* [SET PROBLEM]: Repeat verbatim only the lines from the one with "Write a Blender" through the one with "return m, nt, b", both ends kept. Pictures stay out.

════

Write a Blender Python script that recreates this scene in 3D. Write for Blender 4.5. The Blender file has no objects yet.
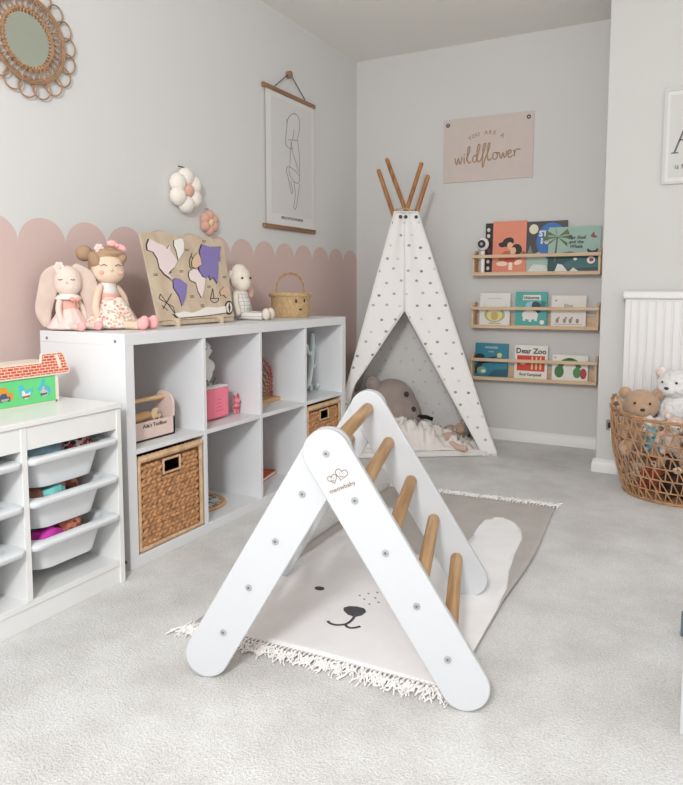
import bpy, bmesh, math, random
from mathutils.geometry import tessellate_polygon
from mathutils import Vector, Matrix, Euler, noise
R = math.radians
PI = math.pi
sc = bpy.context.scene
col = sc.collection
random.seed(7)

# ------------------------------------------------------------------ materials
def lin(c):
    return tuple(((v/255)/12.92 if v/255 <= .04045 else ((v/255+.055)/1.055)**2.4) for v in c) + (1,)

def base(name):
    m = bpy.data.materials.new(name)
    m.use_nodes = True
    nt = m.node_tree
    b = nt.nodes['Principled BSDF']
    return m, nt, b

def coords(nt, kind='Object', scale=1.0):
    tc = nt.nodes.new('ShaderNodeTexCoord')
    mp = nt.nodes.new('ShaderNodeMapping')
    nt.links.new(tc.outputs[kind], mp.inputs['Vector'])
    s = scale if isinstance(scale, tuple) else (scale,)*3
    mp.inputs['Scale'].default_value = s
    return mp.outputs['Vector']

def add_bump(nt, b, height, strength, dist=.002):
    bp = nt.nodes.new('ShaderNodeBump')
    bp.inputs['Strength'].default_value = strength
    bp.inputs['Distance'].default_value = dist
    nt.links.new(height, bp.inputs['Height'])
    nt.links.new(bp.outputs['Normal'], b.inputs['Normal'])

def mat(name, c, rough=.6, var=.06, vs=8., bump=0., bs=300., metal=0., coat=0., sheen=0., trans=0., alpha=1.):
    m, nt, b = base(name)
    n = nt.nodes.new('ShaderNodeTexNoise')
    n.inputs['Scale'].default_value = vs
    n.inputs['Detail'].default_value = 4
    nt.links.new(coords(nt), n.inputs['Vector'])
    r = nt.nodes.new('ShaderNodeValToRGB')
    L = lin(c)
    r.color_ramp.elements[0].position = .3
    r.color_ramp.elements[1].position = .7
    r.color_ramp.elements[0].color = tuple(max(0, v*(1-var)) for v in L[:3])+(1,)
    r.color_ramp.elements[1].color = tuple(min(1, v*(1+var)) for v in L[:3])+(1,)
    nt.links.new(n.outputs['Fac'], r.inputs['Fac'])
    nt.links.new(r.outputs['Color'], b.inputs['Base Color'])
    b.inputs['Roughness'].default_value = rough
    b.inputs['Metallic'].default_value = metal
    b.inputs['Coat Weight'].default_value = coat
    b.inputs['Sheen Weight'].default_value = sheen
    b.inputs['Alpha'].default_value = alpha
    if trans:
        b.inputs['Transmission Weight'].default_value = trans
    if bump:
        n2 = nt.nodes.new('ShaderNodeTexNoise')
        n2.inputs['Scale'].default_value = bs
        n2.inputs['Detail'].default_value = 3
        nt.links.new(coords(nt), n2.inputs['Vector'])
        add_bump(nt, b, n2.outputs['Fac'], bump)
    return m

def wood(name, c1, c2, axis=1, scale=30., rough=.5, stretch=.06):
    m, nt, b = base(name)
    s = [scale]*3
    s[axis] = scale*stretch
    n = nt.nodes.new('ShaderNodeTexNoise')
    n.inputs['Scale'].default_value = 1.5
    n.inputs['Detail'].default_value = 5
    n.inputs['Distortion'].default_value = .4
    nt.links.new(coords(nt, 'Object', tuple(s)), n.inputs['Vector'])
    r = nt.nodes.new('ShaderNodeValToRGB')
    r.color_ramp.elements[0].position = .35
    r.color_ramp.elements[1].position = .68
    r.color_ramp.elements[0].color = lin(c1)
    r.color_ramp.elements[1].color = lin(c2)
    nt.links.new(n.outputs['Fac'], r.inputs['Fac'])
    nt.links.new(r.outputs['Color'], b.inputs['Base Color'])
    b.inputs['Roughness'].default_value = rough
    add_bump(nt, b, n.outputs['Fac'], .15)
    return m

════

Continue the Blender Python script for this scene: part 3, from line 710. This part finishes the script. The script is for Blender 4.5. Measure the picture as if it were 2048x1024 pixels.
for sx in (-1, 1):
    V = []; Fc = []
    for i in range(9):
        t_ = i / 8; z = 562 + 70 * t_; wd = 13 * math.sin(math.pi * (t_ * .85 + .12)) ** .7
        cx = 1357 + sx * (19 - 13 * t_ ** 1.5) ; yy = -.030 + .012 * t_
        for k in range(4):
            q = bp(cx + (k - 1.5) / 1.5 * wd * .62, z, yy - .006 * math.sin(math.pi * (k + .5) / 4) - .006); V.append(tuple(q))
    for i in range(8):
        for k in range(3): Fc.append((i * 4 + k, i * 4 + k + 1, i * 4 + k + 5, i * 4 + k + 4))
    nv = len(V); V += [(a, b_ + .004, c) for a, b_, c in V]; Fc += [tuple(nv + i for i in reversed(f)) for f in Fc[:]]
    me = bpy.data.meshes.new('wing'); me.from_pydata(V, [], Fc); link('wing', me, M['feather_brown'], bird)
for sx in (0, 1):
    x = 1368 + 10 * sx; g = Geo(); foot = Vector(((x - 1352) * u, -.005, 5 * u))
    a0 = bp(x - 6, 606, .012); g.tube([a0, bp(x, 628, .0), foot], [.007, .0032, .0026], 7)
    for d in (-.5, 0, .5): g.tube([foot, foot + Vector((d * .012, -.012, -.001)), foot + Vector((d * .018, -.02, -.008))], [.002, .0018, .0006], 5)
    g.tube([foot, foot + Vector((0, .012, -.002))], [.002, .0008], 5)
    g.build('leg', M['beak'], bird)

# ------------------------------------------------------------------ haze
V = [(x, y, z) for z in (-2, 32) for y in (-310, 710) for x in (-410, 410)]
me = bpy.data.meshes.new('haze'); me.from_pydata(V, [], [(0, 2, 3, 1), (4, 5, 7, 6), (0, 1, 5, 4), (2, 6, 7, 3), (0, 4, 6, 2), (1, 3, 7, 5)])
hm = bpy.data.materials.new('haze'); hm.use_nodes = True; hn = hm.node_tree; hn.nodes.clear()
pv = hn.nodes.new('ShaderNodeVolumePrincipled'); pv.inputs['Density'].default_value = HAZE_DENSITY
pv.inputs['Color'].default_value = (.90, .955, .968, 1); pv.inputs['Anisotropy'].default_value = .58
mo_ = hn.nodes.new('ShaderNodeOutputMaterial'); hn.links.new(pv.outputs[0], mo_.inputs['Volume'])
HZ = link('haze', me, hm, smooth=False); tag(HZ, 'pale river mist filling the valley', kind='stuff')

════

* [PROBLEM SOLUTION]:
Write a Blender Python script that recreates this scene in 3D. Write for Blender 4.5. The Blender file has no objects yet.
import bpy, bmesh, math, random
from mathutils.geometry import tessellate_polygon
from mathutils import Vector, Matrix, Euler, noise
R = math.radians
PI = math.pi
sc = bpy.context.scene
col = sc.collection
random.seed(7)

# ------------------------------------------------------------------ materials
def lin(c):
    return tuple(((v/255)/12.92 if v/255 <= .04045 else ((v/255+.055)/1.055)**2.4) for v in c) + (1,)

def base(name):
    m = bpy.data.materials.new(name)
    m.use_nodes = True
    nt = m.node_tree
    b = nt.nodes['Principled BSDF']
    return m, nt, b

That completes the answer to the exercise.